The agitation central to Eichner's screen persona seeps rapidly into a film that already appears more than a little unrelaxed, so tangled up is it with the burden of satisfying hopes and expectations, and the trickiness of balancing fragile personal truth with the crushing demands of cinematic commerce. We join Billy-as-Bobby as he's appointed head of a trust overseeing New York's first LGBTQ museum, and the workplace scenes, which stand as some of the liveliest in the film, involve an ongoing discussion with fellow board members (including Community's Jim Rash and Glee's Dot-Marie Jones) as to the direction key exhibits should take - in other words, who to represent, and how to represent them. When Bobby and Aaron start dating, it's to movies that prompt discussions of the movies that came before; there are variably affectionate takedowns of Brokeback Mountain (straight actors play sad and gay), Bohemian Rhapsody (for framing a gay icon in terms of his heterosexual dalliances) and those recent cable TV movies skewed towards the pink pound.
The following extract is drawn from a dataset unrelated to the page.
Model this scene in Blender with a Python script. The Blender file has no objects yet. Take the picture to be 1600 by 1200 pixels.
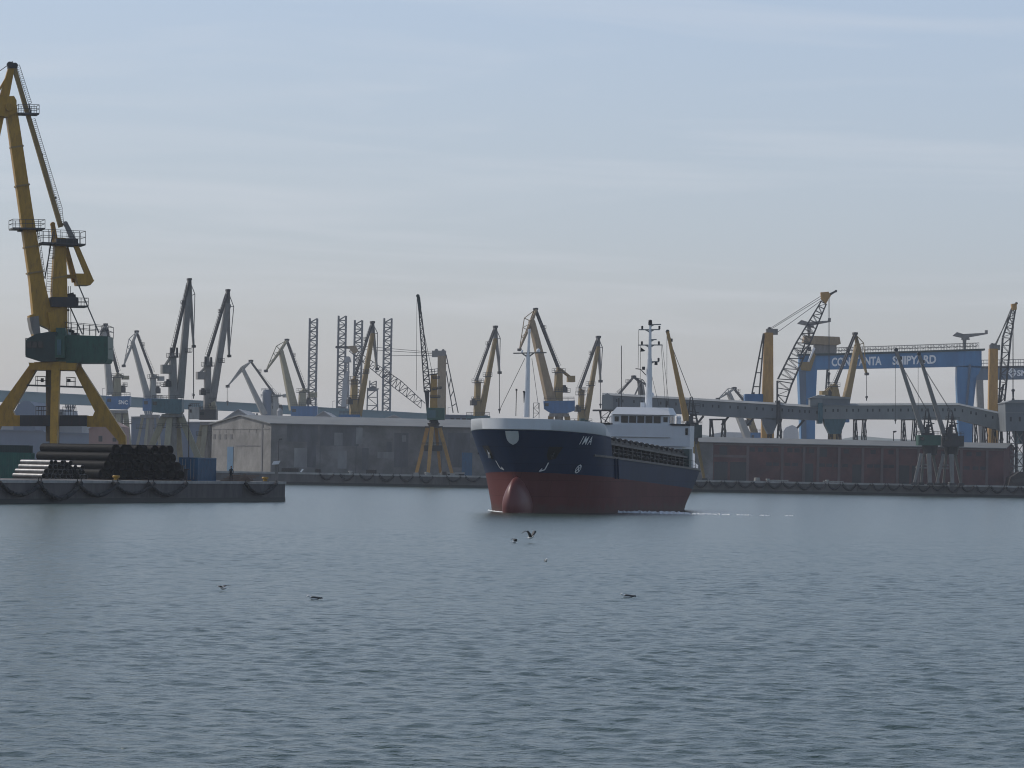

Nobody on screen gets any time off from thinking about gay representation - it may be the first romcom where the protagonist's heartache is secondary to what's weighing on his mind. And so we start to feel the stress, too. One of the reasons Bros doesn't wholly seduce as romantic comedy is that it never allows us to relax the way even a midranking hetero romcom like You've Got Mail did. That film is glimpsed in passing here, still blithely removed of any such representational burdens, its characters free to be and love. By contrast, there aren't enough poppers in New York for Bros, which comes over as clenched when it's not chaotic; even with its (quite funny) Debra Messing cameo, it's all will, no grace.
Much of that stress can be traced back to Eichner himself, who's written a series of monologues for the other performers to fleetingly interrupt - a break from the tradition of producer Judd Apatow, whose best comedies (The 40-Year-Old Virgin, Funny People) have been essentially democratic in their methods. This is mature Eichner, which means he's saddened by the scene he overlooks from a nightclub balcony, and disdainful of the generations partying in his wake (a nice, tart line: "We had AIDS, they had Glee"). But his self-pity is harder to take than Woody Allen's must have been when the latter was reinventing the hetero romcom at the tail end of the 1970s. You understand all too easily why the abrasive and irascible Bobby keeps being blocked on Grindr, and it has nothing to do with the quality of his ass pics. Bros works best whenever it wriggles out of the chokehold of tribal responsibility (even the film's jolliest sex scene involves wrestling) to present as just jokes. Some of these are scene-specific: I liked the idea of Zellwegr, a dating app where users gather to talk about actresses before going to sleep. Many more are blessed with pansexual comedy nous: a TV movie aimed at bisexuals called "Christmas with Either", a gender-reveal orgy, talk of a sex-positive Tiny Tim. (Novel, funny ideas, wherever you sit on the Kinsey scale.) And Eichner is plainly engaged on some level with the ins and outs of gay history - what's come before - in a way that feels valuable and educative. There are more references to Stonewall than I can remember there ever being in a romcom, and a cameo for Harvey Fierstein, who - in his current, silver-haired incarnation - really ought to be playing Ursula in Disney's upcoming live-action Little Mermaid redo.
But the movie keeps circling back to its own hang-ups, and to a central relationship that forever feels like Eichner's fantasy, as a slightly schlubby fortysomething, of finding an adoring, endlessly supportive young hunk to stand by him while he gets his shit together. It boils down to the exact same flaw that's sunk so many straight-leaning romcoms in recent times, including several prominent examples from the Apatow school. And there is a lot of shit to get together. Billy-as-Bobby's midfilm monologue on how his self-loathing was drilled into him as a child is sensitively handled - or more sensitively handled than you'd perhaps expect from the director of Get Him to the Greek - but it also reminded me how wise Simon Amstell was to distance himself from the protagonist of 2018's Benjamin by casting someone else in the Simon Amstell role; there was a crucial opening-up of perspective (not to mention breathing space) in that movie that there isn't here. I still had a reasonable time with Bros: it's hard for me to object too vociferously to any film that features both the line "lesbians, disperse!" and a solid Yentl gag. There might even be lessons to be learnt from the film's commercial failure, if the studios were any longer interested in learning lessons that don't result in them printing money hand-over-fist. But chief among them would have to be that a film can't ever be entirely good for the gays if it's seen and widely perceived to be representing only one among their number. The trouble with Bros is that it barely seems to justify the plurality of its own title: in the end, it really is all about Billy.
Bros is playing in selected cinemas.